Photo courtesy of House Our Neighbors!

I-135 would create new renter-governed housing developments

Initiative 135, the Seattle Social Housing Initiative, will appear on the ballot, according to King County Elections. The agency confirmed on August 29 that activists had gotten enough signatures to qualify for the ballot.

The measure will not be on the November ballot, however. Instead, it will be voted on in a special election early in 2023.

On August 29, the measure had 27,220 verified signatures, 700 more than what was needed to go on the ballot, King County Elections said.

Initiative organizers submitted 29,000 signatures in June, hoping to qualify for the November ballot. However, King County Elections staff ultimately tossed several thousand signatures of people not registered to vote or not Seattle residents, leaving the initiative short 5,033 names.

Under Seattle's charter, the initiative was allotted an additional 20 days for signature collection. Within that time, organizers were able to turn in more than 9,500 to get the initiative on the ballot. By that time, however, it was too late to go on the November ballot.
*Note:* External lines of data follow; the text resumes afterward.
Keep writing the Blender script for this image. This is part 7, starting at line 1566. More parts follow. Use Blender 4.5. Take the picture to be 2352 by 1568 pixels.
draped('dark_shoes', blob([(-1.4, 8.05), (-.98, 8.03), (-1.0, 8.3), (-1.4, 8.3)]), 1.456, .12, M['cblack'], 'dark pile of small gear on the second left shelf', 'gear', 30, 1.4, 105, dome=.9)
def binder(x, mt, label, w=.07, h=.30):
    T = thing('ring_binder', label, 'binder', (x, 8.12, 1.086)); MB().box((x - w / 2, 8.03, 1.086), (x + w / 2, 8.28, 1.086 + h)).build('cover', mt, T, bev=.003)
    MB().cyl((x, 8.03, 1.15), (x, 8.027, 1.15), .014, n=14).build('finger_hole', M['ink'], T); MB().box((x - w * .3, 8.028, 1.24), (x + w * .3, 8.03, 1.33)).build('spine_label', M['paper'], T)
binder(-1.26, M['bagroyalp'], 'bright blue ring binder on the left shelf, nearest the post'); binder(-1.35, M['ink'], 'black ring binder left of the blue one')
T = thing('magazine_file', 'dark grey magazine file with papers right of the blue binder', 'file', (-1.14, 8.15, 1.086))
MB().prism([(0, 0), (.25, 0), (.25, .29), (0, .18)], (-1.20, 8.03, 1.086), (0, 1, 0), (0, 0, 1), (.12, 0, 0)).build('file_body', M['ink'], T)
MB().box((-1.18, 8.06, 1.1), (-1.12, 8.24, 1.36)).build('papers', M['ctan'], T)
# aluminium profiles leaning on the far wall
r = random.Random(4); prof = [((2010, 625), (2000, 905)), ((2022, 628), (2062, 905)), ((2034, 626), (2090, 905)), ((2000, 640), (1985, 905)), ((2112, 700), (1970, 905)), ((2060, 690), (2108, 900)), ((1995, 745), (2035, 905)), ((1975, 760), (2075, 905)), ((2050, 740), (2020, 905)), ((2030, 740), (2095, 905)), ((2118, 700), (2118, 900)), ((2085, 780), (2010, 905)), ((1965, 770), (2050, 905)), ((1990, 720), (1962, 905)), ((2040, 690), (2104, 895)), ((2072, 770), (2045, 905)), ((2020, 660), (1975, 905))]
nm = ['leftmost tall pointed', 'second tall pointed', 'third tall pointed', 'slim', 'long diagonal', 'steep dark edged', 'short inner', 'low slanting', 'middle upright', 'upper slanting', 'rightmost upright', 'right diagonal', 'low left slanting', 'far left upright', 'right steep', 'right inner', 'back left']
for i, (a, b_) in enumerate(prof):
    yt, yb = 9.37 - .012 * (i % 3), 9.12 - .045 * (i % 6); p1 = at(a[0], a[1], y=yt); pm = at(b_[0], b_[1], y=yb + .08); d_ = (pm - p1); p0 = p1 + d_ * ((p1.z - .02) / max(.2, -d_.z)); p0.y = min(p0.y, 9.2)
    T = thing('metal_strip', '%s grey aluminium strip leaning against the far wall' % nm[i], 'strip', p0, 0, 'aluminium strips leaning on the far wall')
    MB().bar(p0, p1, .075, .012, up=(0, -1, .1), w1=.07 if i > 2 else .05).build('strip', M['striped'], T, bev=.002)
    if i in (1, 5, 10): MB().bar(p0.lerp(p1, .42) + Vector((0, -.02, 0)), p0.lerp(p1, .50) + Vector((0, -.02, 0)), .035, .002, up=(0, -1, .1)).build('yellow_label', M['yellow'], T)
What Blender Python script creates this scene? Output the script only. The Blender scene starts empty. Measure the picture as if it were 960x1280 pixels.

Before it goes to the voters, the initiative will go before the Seattle City Council. Councilmembers could decide to skip the public vote altogether and pass the initiative, making it a city ordinance. But if that doesn't happen, then it will advance to a special election.

If the measure passes — in the City Council or in an election — it will establish a public development authority (PDA), that would be authorized to use public and private funding to build new housing or buy existing property.

Once developed, the properties would be governed by boards of renters rather than property managers hired by developers, and they would seek to maintain affordable rents by taking the units out of the commercial rental market.

This social housing model is popular in Europe and Asia, and is being tried in some parts of the US, including California and Hawaii.

"We need to implement [social housing] here if we are truly serious about having this be a city that is affordable to everyone, not just folks that have generational wealth, or middle-to-high-six-figure incomes," said Tiffani McCoy, who is advocacy director at Seattle's street newspaper Real Change, and one of the organizers of I-135.

According to the National Low-Income Housing Coalition, a worker in the Seattle-Bellevue area would need to make about $39 an hour to afford a two-bedroom apartment.

Oddly enough, the initiative is opposed by the Housing Development Consortium, a lobbying group whose members include King County's major nonprofit housing developers, local housing authorities, and financial institutions. They argue that the new PDA would compete with them for already insufficient resources.